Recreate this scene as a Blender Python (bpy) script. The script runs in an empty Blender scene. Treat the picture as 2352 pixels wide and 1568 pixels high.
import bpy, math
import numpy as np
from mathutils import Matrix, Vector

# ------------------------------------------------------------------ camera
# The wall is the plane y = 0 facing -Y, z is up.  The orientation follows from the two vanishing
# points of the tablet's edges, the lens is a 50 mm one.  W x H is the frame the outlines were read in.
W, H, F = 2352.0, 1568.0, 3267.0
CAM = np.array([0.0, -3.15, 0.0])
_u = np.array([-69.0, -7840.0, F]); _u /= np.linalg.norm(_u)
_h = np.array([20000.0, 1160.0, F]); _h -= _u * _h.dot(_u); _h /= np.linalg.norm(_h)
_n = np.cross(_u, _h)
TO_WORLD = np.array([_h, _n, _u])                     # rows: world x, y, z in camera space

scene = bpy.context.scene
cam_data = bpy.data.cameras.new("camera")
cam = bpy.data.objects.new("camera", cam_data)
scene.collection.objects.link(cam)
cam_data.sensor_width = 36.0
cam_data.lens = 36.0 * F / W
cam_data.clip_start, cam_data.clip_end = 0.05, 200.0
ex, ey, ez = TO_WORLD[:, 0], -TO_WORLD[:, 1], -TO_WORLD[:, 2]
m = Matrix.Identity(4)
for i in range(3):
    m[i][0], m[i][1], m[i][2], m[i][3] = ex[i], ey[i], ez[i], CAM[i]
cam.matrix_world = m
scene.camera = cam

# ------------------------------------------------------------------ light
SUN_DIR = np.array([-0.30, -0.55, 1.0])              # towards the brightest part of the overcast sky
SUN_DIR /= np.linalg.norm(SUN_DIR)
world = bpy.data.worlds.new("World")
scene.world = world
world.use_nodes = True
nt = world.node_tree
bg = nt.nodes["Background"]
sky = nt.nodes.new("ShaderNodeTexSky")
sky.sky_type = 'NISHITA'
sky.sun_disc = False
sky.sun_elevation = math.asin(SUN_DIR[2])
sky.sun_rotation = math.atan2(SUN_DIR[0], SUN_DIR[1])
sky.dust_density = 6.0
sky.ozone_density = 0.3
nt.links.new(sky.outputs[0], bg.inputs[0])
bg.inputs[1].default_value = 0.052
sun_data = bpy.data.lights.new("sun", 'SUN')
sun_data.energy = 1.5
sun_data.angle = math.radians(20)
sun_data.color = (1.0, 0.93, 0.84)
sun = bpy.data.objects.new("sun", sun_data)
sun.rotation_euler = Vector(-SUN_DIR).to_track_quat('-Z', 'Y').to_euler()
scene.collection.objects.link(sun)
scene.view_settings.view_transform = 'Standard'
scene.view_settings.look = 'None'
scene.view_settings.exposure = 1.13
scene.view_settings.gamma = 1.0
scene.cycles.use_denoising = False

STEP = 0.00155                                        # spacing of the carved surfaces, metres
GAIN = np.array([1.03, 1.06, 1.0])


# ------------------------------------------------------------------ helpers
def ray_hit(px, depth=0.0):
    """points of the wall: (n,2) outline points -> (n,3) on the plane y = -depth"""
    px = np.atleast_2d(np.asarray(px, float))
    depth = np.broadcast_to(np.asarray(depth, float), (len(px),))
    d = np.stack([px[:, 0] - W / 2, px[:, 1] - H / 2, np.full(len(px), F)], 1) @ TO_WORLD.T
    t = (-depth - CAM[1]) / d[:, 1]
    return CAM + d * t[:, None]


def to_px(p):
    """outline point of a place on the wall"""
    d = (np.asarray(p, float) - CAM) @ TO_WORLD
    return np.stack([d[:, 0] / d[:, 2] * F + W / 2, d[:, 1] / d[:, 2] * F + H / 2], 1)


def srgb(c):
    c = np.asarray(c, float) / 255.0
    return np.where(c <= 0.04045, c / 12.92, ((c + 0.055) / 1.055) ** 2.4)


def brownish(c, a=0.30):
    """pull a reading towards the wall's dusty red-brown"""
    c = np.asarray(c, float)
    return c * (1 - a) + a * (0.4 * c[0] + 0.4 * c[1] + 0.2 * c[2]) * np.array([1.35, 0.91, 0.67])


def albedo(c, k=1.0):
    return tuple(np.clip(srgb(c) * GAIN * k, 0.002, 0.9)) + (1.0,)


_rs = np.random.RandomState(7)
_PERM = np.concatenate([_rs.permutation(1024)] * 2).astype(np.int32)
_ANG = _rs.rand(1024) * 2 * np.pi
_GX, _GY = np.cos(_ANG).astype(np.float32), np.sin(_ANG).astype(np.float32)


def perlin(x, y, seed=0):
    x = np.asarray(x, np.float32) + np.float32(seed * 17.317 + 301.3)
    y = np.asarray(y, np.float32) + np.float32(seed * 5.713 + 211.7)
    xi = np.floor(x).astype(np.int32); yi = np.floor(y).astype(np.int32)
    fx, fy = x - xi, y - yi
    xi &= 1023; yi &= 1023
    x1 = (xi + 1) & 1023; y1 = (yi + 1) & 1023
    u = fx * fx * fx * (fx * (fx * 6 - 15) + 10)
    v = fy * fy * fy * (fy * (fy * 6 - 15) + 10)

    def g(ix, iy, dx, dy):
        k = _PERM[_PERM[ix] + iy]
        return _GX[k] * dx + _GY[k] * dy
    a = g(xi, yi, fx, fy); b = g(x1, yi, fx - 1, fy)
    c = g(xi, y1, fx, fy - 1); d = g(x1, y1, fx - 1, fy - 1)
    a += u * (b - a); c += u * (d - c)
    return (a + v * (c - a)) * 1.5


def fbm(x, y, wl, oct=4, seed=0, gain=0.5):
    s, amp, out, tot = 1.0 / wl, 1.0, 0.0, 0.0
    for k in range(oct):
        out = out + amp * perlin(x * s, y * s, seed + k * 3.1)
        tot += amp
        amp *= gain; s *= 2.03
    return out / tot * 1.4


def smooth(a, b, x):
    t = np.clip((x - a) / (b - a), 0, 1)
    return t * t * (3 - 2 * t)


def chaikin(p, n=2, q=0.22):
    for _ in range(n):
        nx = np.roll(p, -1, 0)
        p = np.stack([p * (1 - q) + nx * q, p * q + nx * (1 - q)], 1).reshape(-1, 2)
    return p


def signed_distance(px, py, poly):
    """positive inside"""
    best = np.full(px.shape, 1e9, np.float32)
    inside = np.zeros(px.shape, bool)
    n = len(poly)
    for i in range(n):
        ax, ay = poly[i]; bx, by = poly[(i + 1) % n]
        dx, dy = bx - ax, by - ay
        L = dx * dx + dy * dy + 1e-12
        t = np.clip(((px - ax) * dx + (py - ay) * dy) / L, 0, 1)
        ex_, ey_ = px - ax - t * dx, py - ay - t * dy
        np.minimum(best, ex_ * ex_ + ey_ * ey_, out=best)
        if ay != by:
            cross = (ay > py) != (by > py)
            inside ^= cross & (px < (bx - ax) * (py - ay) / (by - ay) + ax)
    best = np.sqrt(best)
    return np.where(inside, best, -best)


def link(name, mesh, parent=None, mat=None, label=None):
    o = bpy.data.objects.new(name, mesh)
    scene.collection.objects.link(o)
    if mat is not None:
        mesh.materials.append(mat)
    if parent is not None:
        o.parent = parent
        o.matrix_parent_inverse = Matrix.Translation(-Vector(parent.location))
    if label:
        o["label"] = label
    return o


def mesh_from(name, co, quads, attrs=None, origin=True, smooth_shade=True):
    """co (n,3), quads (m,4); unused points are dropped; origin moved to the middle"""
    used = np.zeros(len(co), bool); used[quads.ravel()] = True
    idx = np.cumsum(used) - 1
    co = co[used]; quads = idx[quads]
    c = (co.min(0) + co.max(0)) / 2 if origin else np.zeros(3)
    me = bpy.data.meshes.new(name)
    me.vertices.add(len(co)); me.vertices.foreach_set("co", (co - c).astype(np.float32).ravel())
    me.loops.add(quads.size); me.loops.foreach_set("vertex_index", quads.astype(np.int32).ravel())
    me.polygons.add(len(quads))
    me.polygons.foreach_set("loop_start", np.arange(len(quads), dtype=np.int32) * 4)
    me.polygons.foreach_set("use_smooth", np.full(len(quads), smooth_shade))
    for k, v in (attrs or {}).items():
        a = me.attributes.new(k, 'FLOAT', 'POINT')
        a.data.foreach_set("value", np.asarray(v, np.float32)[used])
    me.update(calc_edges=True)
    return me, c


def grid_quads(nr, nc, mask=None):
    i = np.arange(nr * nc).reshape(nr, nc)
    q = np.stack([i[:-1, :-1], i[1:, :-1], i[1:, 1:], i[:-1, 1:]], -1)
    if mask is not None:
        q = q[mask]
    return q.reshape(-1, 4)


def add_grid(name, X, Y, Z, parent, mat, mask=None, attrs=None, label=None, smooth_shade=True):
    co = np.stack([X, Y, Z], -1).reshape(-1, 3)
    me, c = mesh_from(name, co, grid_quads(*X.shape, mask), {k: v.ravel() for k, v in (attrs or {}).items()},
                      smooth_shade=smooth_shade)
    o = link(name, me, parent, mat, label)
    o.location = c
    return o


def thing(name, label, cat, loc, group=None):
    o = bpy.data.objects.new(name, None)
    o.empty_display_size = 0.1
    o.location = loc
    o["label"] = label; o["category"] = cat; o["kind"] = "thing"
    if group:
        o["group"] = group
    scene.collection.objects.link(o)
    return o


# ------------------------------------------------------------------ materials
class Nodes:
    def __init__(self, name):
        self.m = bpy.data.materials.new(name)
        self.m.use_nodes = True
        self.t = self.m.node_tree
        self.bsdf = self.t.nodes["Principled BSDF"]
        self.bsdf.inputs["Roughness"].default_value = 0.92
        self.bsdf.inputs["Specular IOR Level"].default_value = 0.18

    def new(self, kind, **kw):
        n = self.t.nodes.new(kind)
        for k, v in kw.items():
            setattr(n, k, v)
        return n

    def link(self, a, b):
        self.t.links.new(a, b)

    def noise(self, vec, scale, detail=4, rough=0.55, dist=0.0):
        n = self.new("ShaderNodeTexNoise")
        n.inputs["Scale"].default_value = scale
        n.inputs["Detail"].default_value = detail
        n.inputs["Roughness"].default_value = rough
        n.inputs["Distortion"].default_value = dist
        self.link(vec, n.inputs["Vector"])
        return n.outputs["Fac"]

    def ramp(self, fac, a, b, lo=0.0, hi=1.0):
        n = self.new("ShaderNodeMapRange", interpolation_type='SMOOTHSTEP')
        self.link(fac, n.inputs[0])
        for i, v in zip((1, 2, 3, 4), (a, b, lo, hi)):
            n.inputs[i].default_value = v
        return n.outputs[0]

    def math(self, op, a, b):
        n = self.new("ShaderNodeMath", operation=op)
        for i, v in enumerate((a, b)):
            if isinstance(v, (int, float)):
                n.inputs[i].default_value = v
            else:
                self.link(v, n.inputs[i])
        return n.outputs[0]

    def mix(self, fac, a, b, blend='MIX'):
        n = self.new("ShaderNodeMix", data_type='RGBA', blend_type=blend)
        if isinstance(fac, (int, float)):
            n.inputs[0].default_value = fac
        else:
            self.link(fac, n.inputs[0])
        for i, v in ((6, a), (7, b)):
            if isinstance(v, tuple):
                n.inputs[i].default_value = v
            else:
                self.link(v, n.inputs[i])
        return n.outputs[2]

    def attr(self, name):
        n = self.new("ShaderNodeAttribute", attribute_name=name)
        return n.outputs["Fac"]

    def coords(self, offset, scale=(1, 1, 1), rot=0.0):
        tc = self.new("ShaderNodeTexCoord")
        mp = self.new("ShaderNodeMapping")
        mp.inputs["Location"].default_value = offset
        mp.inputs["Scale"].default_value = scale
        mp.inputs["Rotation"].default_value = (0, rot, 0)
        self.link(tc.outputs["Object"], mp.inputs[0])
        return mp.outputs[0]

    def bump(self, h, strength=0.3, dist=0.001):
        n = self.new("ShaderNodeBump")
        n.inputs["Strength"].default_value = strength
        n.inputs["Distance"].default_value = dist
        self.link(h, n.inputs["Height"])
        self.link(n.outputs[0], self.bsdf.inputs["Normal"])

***

* [Work instructions]:
Extract exactly the leading lines of the data, stopping at and including the line with "scene.camera = cam".

* [Task result]:
Recreate this scene as a Blender Python (bpy) script. The script runs in an empty Blender scene. Treat the picture as 2352 pixels wide and 1568 pixels high.
import bpy, math
import numpy as np
from mathutils import Matrix, Vector

# ------------------------------------------------------------------ camera
# The wall is the plane y = 0 facing -Y, z is up.  The orientation follows from the two vanishing
# points of the tablet's edges, the lens is a 50 mm one.  W x H is the frame the outlines were read in.
W, H, F = 2352.0, 1568.0, 3267.0
CAM = np.array([0.0, -3.15, 0.0])
_u = np.array([-69.0, -7840.0, F]); _u /= np.linalg.norm(_u)
_h = np.array([20000.0, 1160.0, F]); _h -= _u * _h.dot(_u); _h /= np.linalg.norm(_h)
_n = np.cross(_u, _h)
TO_WORLD = np.array([_h, _n, _u])                     # rows: world x, y, z in camera space

scene = bpy.context.scene
cam_data = bpy.data.cameras.new("camera")
cam = bpy.data.objects.new("camera", cam_data)
scene.collection.objects.link(cam)
cam_data.sensor_width = 36.0
cam_data.lens = 36.0 * F / W
cam_data.clip_start, cam_data.clip_end = 0.05, 200.0
ex, ey, ez = TO_WORLD[:, 0], -TO_WORLD[:, 1], -TO_WORLD[:, 2]
m = Matrix.Identity(4)
for i in range(3):
    m[i][0], m[i][1], m[i][2], m[i][3] = ex[i], ey[i], ez[i], CAM[i]
cam.matrix_world = m
scene.camera = cam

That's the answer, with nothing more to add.